Spotlight: Ishe Smith

I usually try to avoid writing in the first person, but as a boxing fan and writer who lives in North Dakota I’ll tell you that I just don’t get to see big names fighting locally.  That’s one reason why this Friday night’s ShoBox event in Fargo is such a big deal for me – I get to see some really good fights within five miles of my own home!  There will be no long drive after the fights end, and I won’t be up until 4am unless I want to be.

Probably the brightest star to shine on Fargo this week will be light middleweight Ishe Smith (21-5 with 9 kayos).  Well known for taking part in a handful of entertaining fights over the course of a ten year prizefighting career (so far) and famous in particular for appearing on The Contender television series back in 2005, Smith recently took the time to talk with me in general terms about the state of his career and specifically about this Friday night’s ShoBox event.

Interviewing a stranger can sometimes be a little uncomfortable, and that’s one reason why interviews often begin with inane chitchat about ridiculous subjects.  Ishe Smith strikes me as an authentically genial person, the kind of person who makes an easy and interesting interview.  No insipid banter required.

To set the stage: Smith has had just 26 fights in a ten year professional career.  That means that he’s averaging 2.6 fights per year, far below the desired level of busyness for a pro boxer.  Smith had fought 14 times in the first four years of his career when he was selected to appear on “The Contender,” the innovative but sadly short-lived television show which pitted a number of promising young studs against each other in hopes of producing one genuine world-class contender.  After winning two bouts and losing one on The Contender, Smith has achieved mixed results in the last five years, winning 5 and losing 4 fights against some very tough competition.

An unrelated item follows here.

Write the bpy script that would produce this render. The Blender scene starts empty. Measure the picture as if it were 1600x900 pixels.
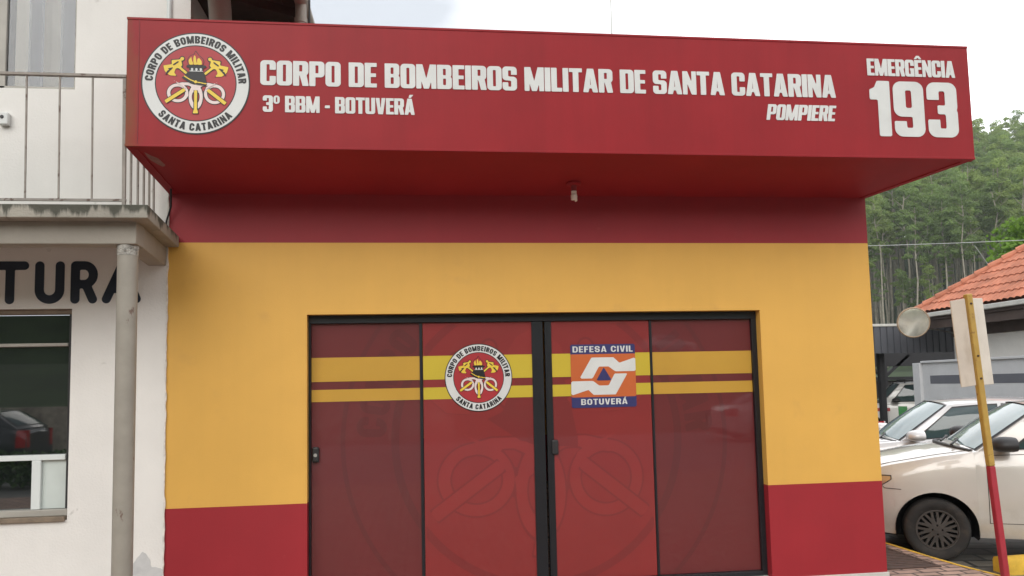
import bpy, math, random
import numpy as np
from mathutils import Vector, Matrix
rnd = random.Random(7)
sc = bpy.context.scene
col = sc.collection
R = math.radians

# ------------------------------------------------------------------ camera, world, sun, exposure
cd = bpy.data.cameras.new("camera"); cam = bpy.data.objects.new("camera", cd); col.objects.link(cam)
cd.sensor_width = 36.0; cd.lens = 1202.47 / 1600 * 36; cd.shift_y = (505.816 - 450) / 1600
cd.clip_start = 0.1; cd.clip_end = 2000
yaw, pitch, roll = -0.123100, 0.080830, 0.0219705
ca, sa, cb, sb, cc, s_ = math.cos(yaw), math.sin(yaw), math.cos(pitch), math.sin(pitch), math.cos(roll), math.sin(roll)
Rz = Matrix(((ca, -sa, 0), (sa, ca, 0), (0, 0, 1))); Rx = Matrix(((1, 0, 0), (0, cb, -sb), (0, sb, cb)))
Ry = Matrix(((cc, 0, s_), (0, 1, 0), (-s_, 0, cc)))
M = Rz @ Rx @ Ry
right, fwd, up = M.col[0], M.col[1], M.col[2]
mw = Matrix.Identity(4)
for i in range(3):
    mw[i][0] = right[i]; mw[i][1] = up[i]; mw[i][2] = -fwd[i]
mw.translation = (1.81045, -5.85932, 1.58738)
cam.matrix_world = mw
sc.camera = cam

SUN_EL, SUN_AZ = 31.0, 203.0      # azimuth measured clockwise from +Y: the sun stands behind the camera, a little left
w = bpy.data.worlds.new("World"); sc.world = w; w.use_nodes = True
nt = w.node_tree; nt.nodes.clear()
N = nt.nodes.new; Lk = nt.links.new
out = N("ShaderNodeOutputWorld"); bg = N("ShaderNodeBackground"); bg.inputs[1].default_value = 0.1
sky = N("ShaderNodeTexSky"); sky.sky_type = 'NISHITA'; sky.sun_disc = False
sky.sun_elevation = R(SUN_EL); sky.sun_rotation = R(SUN_AZ)
tc = N("ShaderNodeTexCoord"); mp = N("ShaderNodeMapping"); mp.inputs['Location'].default_value = (0.35, 0.2, 0.1)
mp.inputs['Scale'].default_value = (1.0, 1.0, 1.7)
nz = N("ShaderNodeTexNoise"); nz.inputs['Scale'].default_value = 2.3; nz.inputs['Detail'].default_value = 5; nz.inputs['Roughness'].default_value = 0.5
rp = N("ShaderNodeValToRGB")
rp.color_ramp.elements[0].position = 0.33; rp.color_ramp.elements[0].color = (5.3, 5.6, 6.0, 1)
rp.color_ramp.elements[1].position = 0.60; rp.color_ramp.elements[1].color = (14.5, 14.6, 14.8, 1)
mx = N("ShaderNodeMix"); mx.data_type = 'RGBA'; mx.inputs[0].default_value = 0.94
Lk(tc.outputs['Generated'], mp.inputs[0]); Lk(mp.outputs[0], nz.inputs[0])
sx_ = N("ShaderNodeSeparateXYZ"); Lk(tc.outputs['Generated'], sx_.inputs[0])
gm = N("ShaderNodeMath"); gm.operation = 'MULTIPLY_ADD'; gm.use_clamp = False; gm.inputs[1].default_value = 0.8; gm.inputs[2].default_value = -0.17; Lk(sx_.outputs[0], gm.inputs[0])
gc_ = N("ShaderNodeClamp"); gc_.inputs[1].default_value = -0.24; gc_.inputs[2].default_value = 0.15; Lk(gm.outputs[0], gc_.inputs[0])
ga_ = N("ShaderNodeMath"); ga_.operation = 'ADD'; Lk(nz.outputs[0], ga_.inputs[0]); Lk(gc_.outputs[0], ga_.inputs[1]); Lk(ga_.outputs[0], rp.inputs[0])
Lk(sky.outputs[0], mx.inputs[6]); Lk(rp.outputs[0], mx.inputs[7]); Lk(mx.outputs[2], bg.inputs[0]); Lk(bg.outputs[0], out.inputs[0])

sd = bpy.data.lights.new("sun", 'SUN'); sd.energy = 1.4; sd.angle = R(45); sd.color = (1.0, 0.96, 0.9)
so = bpy.data.objects.new("sun", sd); col.objects.link(so)
el, az = R(SUN_EL), R(SUN_AZ)
to_sun = Vector((math.sin(az) * math.cos(el), math.cos(az) * math.cos(el), math.sin(el)))
so.rotation_euler = (-to_sun).to_track_quat('-Z', 'Y').to_euler()
sc.view_settings.view_transform = 'Standard'; sc.view_settings.look = 'None'
sc.view_settings.exposure = 0.66; sc.view_settings.gamma = 1.0; sc.view_settings.use_curve_mapping = False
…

Years of blood, sweat and tears go into producing a record and a career like Ishe Smith’s.  I wondered how Smith feels about the state of his career.  “I’m pretty happy with the team I have in place, starting with my trainer, Eddie Mustafa Muhammad and my promoter, Lou DiBella, and also my adviser Brett Mauren.  This is a stay-busy fight and we’re looking to get back into the mix of things, but I’m pretty happy with the way things are going right now,” said Smith.

But is there a master plan?  And is this business with James Kirkland for real?  “Yeah!” Smith enthused.  “Hopefully it is!  [Promotional agencies] DBE and Golden Boy have done business before, and hopefully this is something that we can make come together and and happen.  It’s a fight that I want, and hopefully a fight that he wants, and definitely a fight that I think the fans will want to see.”

Some professional athletes don’t love their own sport.  Some love to compete but are not fans of the games that they play.  Some even seem to feel trapped in the wrong profession.  Don’t count Smith among these unfortunates.  “I’m a student of the game,” he says.  “So after my fight is over I’m sure I’ll just kick back and enjoy the rest of the evening, watching the other fights and cheering the other fighters on.”  That raises another question – when Smith surveys Friday night’s fight card, are there any fights on the card that intrigue him?  “No, not really,” Smith deadpans, and then laughs.  “Not unless I was fighting them!”

A native of Las Vegas, Smith reminisces easily about his childhood, his introduction to boxing (by his mom), and the frequency of bouts in his hometown.  “Growing up I was a big fan of boxing.  You know, Las Vegas has fights all the time, so it’s kind of special to help bring boxing to some people that are really going to appreciate it, and I’m sure that the people from Fargo are going to turn out and be really enthusiastic about this fight card.”  A timely arrival in Fargo should make it easy for Smith to take in some of the local flavor.  “I’ll be there I think Wednesday or Thursday.  I’m excited.  I’ve been to a lot of places, but Fargo is one of the more, ahh – unique!”

Not content to mind my own business, I asked whether Smith – a guy who only fights one to three times a year – does any work outside of boxing to make ends meet.  “No, I’m a full-time fighter, and a hands-on parent,” he responded proudly.  I coach my son’s football team, I coach soccer, I pretty much do it all.  I’m a mister mom, and thank God, because I wouldn’t trade this time for nothing.”

Notwithstanding such sentiments, the high point of Smith’s boxing career to date has to have been his 2008 defeat of unbeaten 21-0 prospect Pawel Wolak, then 21-0.  But Smith comes to Fargo on a two-fight skid, most recently a painfully close loss to 18-0 Fernando Guerrero in July.  “I feel good though,” Smith protests.  Even though I got a bad decision in my last fight I think that was the best I ever looked.”

I pointed out that Smith is no longer a young boxer.  Does he ever think about the end of his career, I asked, or is he still in it for the long haul?  Smith was silent for just a moment before answering: “I don’t drink…and I don’t smoke…I take good care of myself, and I think that as long as I continue down the right path I can keep fighting for a long time.  I feel the best that I’ve ever felt.”